__WHAT YOU ARE ASKED TO DO__: Pick out every line that holds the string "scene" and copy it.

==============================

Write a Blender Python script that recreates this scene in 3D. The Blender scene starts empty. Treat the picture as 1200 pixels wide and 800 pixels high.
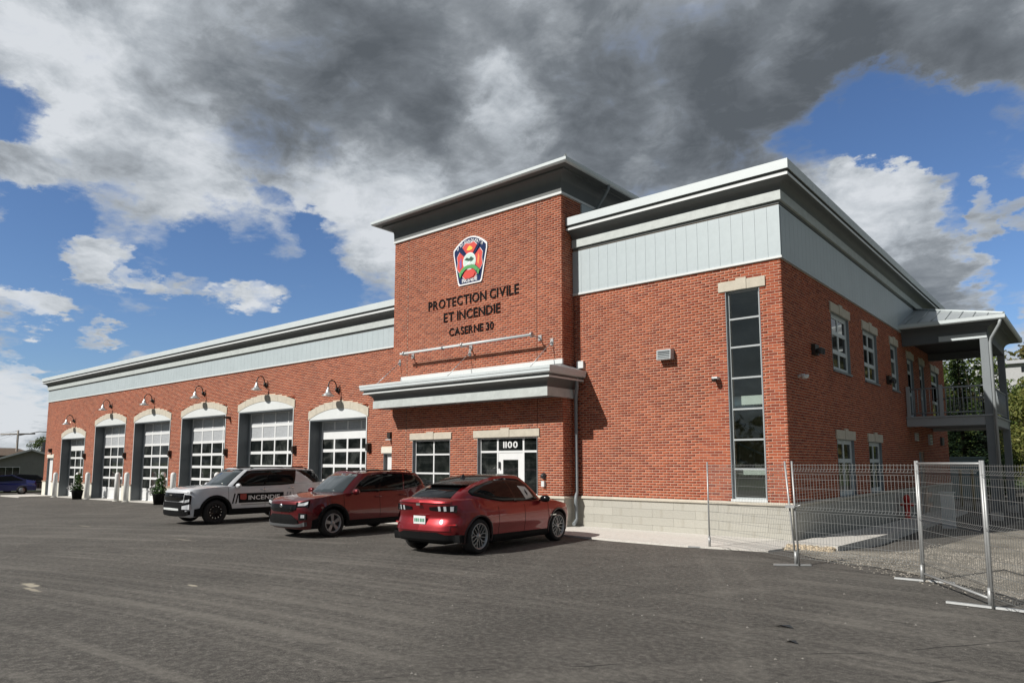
import bpy, bmesh, math, random
import numpy as np
from mathutils import Vector, Matrix
random.seed(7)
sc = bpy.context.scene
COL = sc.collection
R = math.radians
# ------------------------------------------------------------------ camera
def set_camera():
    yaw, pit, rol = 0.698764, 0.110741, -0.000746
    cy, sy, cp, sp = math.cos(yaw), math.sin(yaw), math.cos(pit), math.sin(pit)
    f = Vector((-sy*cp, cy*cp, sp)); r = Vector((cy, sy, 0)); u = r.cross(f)
    r2 = math.cos(rol)*r + math.sin(rol)*u; u2 = -math.sin(rol)*r + math.cos(rol)*u
    cam = bpy.data.objects.new('camera', bpy.data.cameras.new('camera')); COL.objects.link(cam)
    m = Matrix((( r2.x, u2.x, -f.x, 0), (r2.y, u2.y, -f.y, 0), (r2.z, u2.z, -f.z, 1.8), (0, 0, 0, 1)))
    cam.matrix_world = m
    cam.data.sensor_width = 36; cam.data.lens = 823.46/1200*36
    cam.data.shift_y = 50/1200
    cam.data.clip_end = 6000
    sc.camera = cam
set_camera()
sc.view_settings.view_transform = 'Standard'; sc.view_settings.look = 'None'
sc.view_settings.gamma = 1; sc.view_settings.use_curve_mapping = False
sc.view_settings.exposure = EXPOSURE = 0.0
# ------------------------------------------------------------------ sun
SUN_EL, SUN_TRAVEL = 38.0, 21.1          # light travels towards +Y turned 21 degrees to +X
sd = bpy.data.lights.new('sun', 'SUN'); sd.energy = 5.0; sd.angle = R(0.5); sd.color = (1.0, 0.955, 0.89)
so = bpy.data.objects.new('sun', sd); COL.objects.link(so)
ltv = Vector((math.sin(R(SUN_TRAVEL))*math.cos(R(SUN_EL)), math.cos(R(SUN_TRAVEL))*math.cos(R(SUN_EL)), -math.sin(R(SUN_EL))))
so.rotation_euler = ltv.to_track_quat('-Z', 'Y').to_euler(); so.location = (-20, -30, 40)
# ------------------------------------------------------------------ node helper
class NT:
    def __init__(s, nt): s.nt = nt; s.n = nt.nodes; s.l = nt.links
    def new(s, t, **k):
        n = s.n.new(t)
        for a, b in k.items(): setattr(n, a, b)
        return n
    def put(s, sock, v):
        if hasattr(v, 'is_output'): s.l.new(v, sock)
        elif v is not None:
            if isinstance(v, (tuple, list)) and len(v) == 3 and sock.type == 'RGBA': v = (*v, 1)
            sock.default_value = v
    def m(s, op, a, b=None, c=None, clamp=False):
        n = s.new('ShaderNodeMath', operation=op); n.use_clamp = clamp
        s.put(n.inputs[0], a)
        if b is not None: s.put(n.inputs[1], b)
        if c is not None: s.put(n.inputs[2], c)
        return n.outputs[0]
    def vm(s, op, a, b=None, out=0):
        n = s.new('ShaderNodeVectorMath', operation=op); s.put(n.inputs[0], a)
        if b is not None: s.put(n.inputs[3 if op == 'SCALE' else 1], b)
        return n.outputs[out]
    def mr(s, v, a, b, c=0.0, d=1.0, t='SMOOTHSTEP'):
        n = s.new('ShaderNodeMapRange', interpolation_type=t); s.put(n.inputs[0], v)
        for i, q in enumerate((a, b, c, d)): s.put(n.inputs[i+1], q)
        return n.outputs[0]
    def noise(s, vec, scale, detail=4, rough=.5, dist=0.0, out=0):
        n = s.new('ShaderNodeTexNoise'); s.put(n.inputs['Vector'], vec); s.put(n.inputs['Scale'], scale)
        s.put(n.inputs['Detail'], detail); s.put(n.inputs['Roughness'], rough); s.put(n.inputs['Distortion'], dist)
        return n.outputs[out]
    def mix(s, f, a, b, bt='MIX'):
        n = s.new('ShaderNodeMix', data_type='RGBA', blend_type=bt); s.put(n.inputs[0], f); s.put(n.inputs[6], a); s.put(n.inputs[7], b)
        return n.outputs[2]
    def ramp(s, f, stops):
        n = s.new('ShaderNodeValToRGB'); s.put(n.inputs[0], f); e = n.color_ramp.elements
        while len(e) < len(stops): e.new(0.5)
        for q, (p, c) in zip(e, stops): q.position = p; q.color = (*c, 1)
        return n.outputs[0]
# ------------------------------------------------------------------ world: sky with broken cloud
HOLES = [(-77.2, 21.6, 2.2, -0.5), (-75.6, 15.4, 3.1, -0.42), (-76.1, 13.1, 3.0, -0.45), (-73.7, 17.4, 2.1, -0.22), (-71.1, 16.8, 2.2, -0.25), (-73.6, 8.2, 4.3, -0.5), (-66.5, 15.0, 3.5, -0.32), (-69.1, 10.5, 4.6, -0.5), (-62.2, 11.1, 4.9, -0.5), (-56.6, 12.7, 3.9, -0.45), (-63.4, 17.3, 2.7, -0.35), (-58.6, 15.9, 3.5, -0.35), (-60.7, 20.4, 1.3, -0.3), (-57.8, 18.2, 1.4, -0.3), (-52.6, 13.3, 2.7, -0.35), (-74.9, 4.7, 3.1, -0.3), (-55.4, 15.5, 2.3, -0.2), (-12.4, 24.3, 2.7, -0.4), (-8.1, 22.2, 3.1, -0.5), (-4.1, 21.3, 3.0, -0.5), (-3.8, 18.5, 2.5, -0.5), (-6.6, 14.0, 3.2, -0.4), (-3.8, 12.4, 3.0, -0.5), (-6.8, 18.9, 2.4, -0.4), (-10.8, 22.5, 2.2, -0.3), (-3.5, 15.7, 2.5, -0.45), (-9.6, 24.2, 2.6, -0.35), (-5.4, 9.2, 2.1, -0.35), (-15.7, 23.4, 2.3, -0.3)]
CLOUDS = [(-76.5, 18.6, 1.5, 0.45), (-75.0, 18.3, 0.9, 0.3), (-74.0, 14.8, 0.8, 0.35), (-72.8, 14.6, 1.1, 0.4), (-71.2, 14.2, 1.3, 0.5), (-69.6, 13.9, 1.2, 0.45), (-67.9, 13.3, 1.4, 0.5), (-66.2, 13.0, 1.2, 0.42), (-64.4, 12.5, 1.2, 0.42), (-62.6, 12.4, 1.1, 0.4), (-60.9, 12.4, 1.4, 0.45), (-59.5, 12.9, 1.0, 0.35), (-76.1, 11.0, 1.3, 0.5), (-74.8, 11.1, 1.3, 0.55), (-73.6, 11.1, 1.1, 0.5), (-71.1, 8.9, 1.1, 0.4), (-70.1, 8.8, 0.8, 0.3), (-75.6, 5.8, 1.5, 0.4), (-75.0, 3.5, 3.1, 0.45), (-76.2, 7.3, 0.9, 0.35), (-73.4, 5.0, 1.6, 0.1), (-13.3, 19.8, 1.8, 0.5), (-11.3, 19.3, 1.6, 0.5), (-11.7, 17.4, 2.4, 0.55), (-14.2, 18.4, 1.7, 0.5), (-9.5, 17.1, 2.1, 0.5), (-9.9, 14.5, 2.0, 0.45), (-8.1, 13.4, 2.2, 0.5), (-6.2, 11.6, 1.6, 0.4), (-9.3, 11.7, 1.9, 0.45), (-5.0, 17.2, 0.9, 0.5), (-5.4, 16.0, 0.9, 0.5), (-6.1, 15.0, 0.8, 0.45), (-3.6, 16.6, 0.7, 0.4), (-7.3, 10.6, 2.2, 0.35), (-4.5, 11.7, 0.7, 0.2)]
DARK = [(-50.9, 28.4, 7.2, 0.55), (-59.0, 25.7, 4.7, 0.35), (-40.0, 31.1, 3.6, 0.3), (-59.2, 30.3, 6.7, 0.3), (-44.4, 26.3, 4.4, 0.25), (-60.9, 23.7, 3.5, 0.3), (-48.9, 33.6, 6.9, 0.3), (-28.5, 27.7, 7.9, 0.55), (-32.8, 23.1, 4.5, 0.35), (-18.9, 28.3, 7.9, 0.55), (-8.2, 28.7, 6.5, 0.5), (-19.2, 23.6, 3.5, 0.35), (-24.5, 20.6, 5.0, 0.3), (-3.3, 24.8, 3.8, 0.4), (-32.6, 32.6, 6.4, 0.35), (-9.2, 12.6, 2.8, 0.4), (-6.8, 11.1, 2.1, 0.3), (-12.9, 26.6, 4.9, 0.4), (-75.4, 5.2, 3.1, -0.35), (-75.6, 2.4, 2.6, -0.3), (-74.8, 11.0, 2.1, -0.3), (-69.3, 14.1, 3.4, -0.2), (-61.7, 12.7, 2.5, -0.2), (-40.0, 23.9, 3.2, 0.2), (-73.3, 26.3, 3.5, -0.4), (-74.5, 22.2, 2.5, -0.35), (-68.7, 23.5, 3.3, -0.15), (-44.4, 31.6, 3.0, -0.2), (-40.8, 28.8, 3.7, -0.45), (-42.9, 24.5, 3.2, -0.3), (-55.6, 24.3, 2.5, -0.35), (-50.7, 21.0, 4.5, -0.45), (-57.5, 20.7, 3.7, -0.3), (-64.4, 20.2, 3.5, -0.3), (-47.5, 17.2, 3.3, -0.25), (-30.0, 22.9, 1.7, -0.35), (-30.6, 24.8, 1.3, -0.2), (-77.0, 28.3, 2.8, -0.2), (-68.0, 29.7, 3.1, -0.15), (-12.1, 19.3, 3.4, -0.3), (-36.3, 33.6, 1.7, -0.25), (-38.6, 21.9, 2.6, -0.1)]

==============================

__CORRECT OUTPUT__:
Write a Blender Python script that recreates this scene in 3D. The Blender scene starts empty. Treat the picture as 1200 pixels wide and 800 pixels high.
sc = bpy.context.scene